*Short problem*: Extract all of the data and reproduce it precisely.

########################################

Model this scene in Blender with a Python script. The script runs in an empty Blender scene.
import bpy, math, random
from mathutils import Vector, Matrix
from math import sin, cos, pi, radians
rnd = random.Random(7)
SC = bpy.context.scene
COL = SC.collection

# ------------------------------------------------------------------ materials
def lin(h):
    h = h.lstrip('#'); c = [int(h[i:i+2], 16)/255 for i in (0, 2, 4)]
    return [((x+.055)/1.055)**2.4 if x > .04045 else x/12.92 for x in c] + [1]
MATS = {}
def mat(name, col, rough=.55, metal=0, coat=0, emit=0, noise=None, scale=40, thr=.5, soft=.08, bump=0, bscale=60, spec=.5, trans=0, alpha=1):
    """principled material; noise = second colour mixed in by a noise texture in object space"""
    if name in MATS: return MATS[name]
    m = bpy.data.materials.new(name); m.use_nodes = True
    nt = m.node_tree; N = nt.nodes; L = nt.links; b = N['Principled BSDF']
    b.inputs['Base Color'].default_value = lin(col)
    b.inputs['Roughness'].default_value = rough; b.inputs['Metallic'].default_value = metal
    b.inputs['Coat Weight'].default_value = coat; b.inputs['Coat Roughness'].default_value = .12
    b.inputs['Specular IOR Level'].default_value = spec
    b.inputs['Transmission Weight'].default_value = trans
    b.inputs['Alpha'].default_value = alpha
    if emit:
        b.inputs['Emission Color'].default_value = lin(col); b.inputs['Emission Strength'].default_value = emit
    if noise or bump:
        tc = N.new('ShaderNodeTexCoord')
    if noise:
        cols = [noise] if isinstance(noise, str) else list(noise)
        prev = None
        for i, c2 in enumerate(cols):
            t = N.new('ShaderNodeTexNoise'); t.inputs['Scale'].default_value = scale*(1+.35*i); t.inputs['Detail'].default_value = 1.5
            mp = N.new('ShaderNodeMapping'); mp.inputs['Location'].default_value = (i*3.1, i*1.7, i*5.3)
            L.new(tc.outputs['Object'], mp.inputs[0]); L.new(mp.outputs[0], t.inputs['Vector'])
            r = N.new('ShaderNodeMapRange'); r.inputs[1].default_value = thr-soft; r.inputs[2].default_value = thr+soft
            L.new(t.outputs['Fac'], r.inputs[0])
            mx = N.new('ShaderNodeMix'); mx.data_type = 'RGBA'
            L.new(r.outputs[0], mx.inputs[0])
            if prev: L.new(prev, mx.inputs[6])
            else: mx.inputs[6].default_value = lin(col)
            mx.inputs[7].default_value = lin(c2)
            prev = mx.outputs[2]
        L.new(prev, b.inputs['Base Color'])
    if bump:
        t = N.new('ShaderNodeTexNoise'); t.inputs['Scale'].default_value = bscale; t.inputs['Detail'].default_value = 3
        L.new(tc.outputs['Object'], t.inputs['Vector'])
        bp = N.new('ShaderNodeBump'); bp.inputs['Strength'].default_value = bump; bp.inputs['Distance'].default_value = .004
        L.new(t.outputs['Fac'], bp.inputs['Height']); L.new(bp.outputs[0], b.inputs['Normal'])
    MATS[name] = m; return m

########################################

*Solution to this task*:
Model this scene in Blender with a Python script. The script runs in an empty Blender scene.
import bpy, math, random
from mathutils import Vector, Matrix
from math import sin, cos, pi, radians
rnd = random.Random(7)
SC = bpy.context.scene
COL = SC.collection

# ------------------------------------------------------------------ materials
def lin(h):
    h = h.lstrip('#'); c = [int(h[i:i+2], 16)/255 for i in (0, 2, 4)]
    return [((x+.055)/1.055)**2.4 if x > .04045 else x/12.92 for x in c] + [1]
MATS = {}
def mat(name, col, rough=.55, metal=0, coat=0, emit=0, noise=None, scale=40, thr=.5, soft=.08, bump=0, bscale=60, spec=.5, trans=0, alpha=1):
    """principled material; noise = second colour mixed in by a noise texture in object space"""
    if name in MATS: return MATS[name]
    m = bpy.data.materials.new(name); m.use_nodes = True
    nt = m.node_tree; N = nt.nodes; L = nt.links; b = N['Principled BSDF']
    b.inputs['Base Color'].default_value = lin(col)
    b.inputs['Roughness'].default_value = rough; b.inputs['Metallic'].default_value = metal
    b.inputs['Coat Weight'].default_value = coat; b.inputs['Coat Roughness'].default_value = .12
    b.inputs['Specular IOR Level'].default_value = spec
    b.inputs['Transmission Weight'].default_value = trans
    b.inputs['Alpha'].default_value = alpha
    if emit:
        b.inputs['Emission Color'].default_value = lin(col); b.inputs['Emission Strength'].default_value = emit
    if noise or bump:
        tc = N.new('ShaderNodeTexCoord')
    if noise:
        cols = [noise] if isinstance(noise, str) else list(noise)
        prev = None
        for i, c2 in enumerate(cols):
            t = N.new('ShaderNodeTexNoise'); t.inputs['Scale'].default_value = scale*(1+.35*i); t.inputs['Detail'].default_value = 1.5
            mp = N.new('ShaderNodeMapping'); mp.inputs['Location'].default_value = (i*3.1, i*1.7, i*5.3)
            L.new(tc.outputs['Object'], mp.inputs[0]); L.new(mp.outputs[0], t.inputs['Vector'])
            r = N.new('ShaderNodeMapRange'); r.inputs[1].default_value = thr-soft; r.inputs[2].default_value = thr+soft
            L.new(t.outputs['Fac'], r.inputs[0])
            mx = N.new('ShaderNodeMix'); mx.data_type = 'RGBA'
            L.new(r.outputs[0], mx.inputs[0])
            if prev: L.new(prev, mx.inputs[6])
            else: mx.inputs[6].default_value = lin(col)
            mx.inputs[7].default_value = lin(c2)
            prev = mx.outputs[2]
        L.new(prev, b.inputs['Base Color'])
    if bump:
        t = N.new('ShaderNodeTexNoise'); t.inputs['Scale'].default_value = bscale; t.inputs['Detail'].default_value = 3
        L.new(tc.outputs['Object'], t.inputs['Vector'])
        bp = N.new('ShaderNodeBump'); bp.inputs['Strength'].default_value = bump; bp.inputs['Distance'].default_value = .004
        L.new(t.outputs['Fac'], bp.inputs['Height']); L.new(bp.outputs[0], b.inputs['Normal'])
    MATS[name] = m; return m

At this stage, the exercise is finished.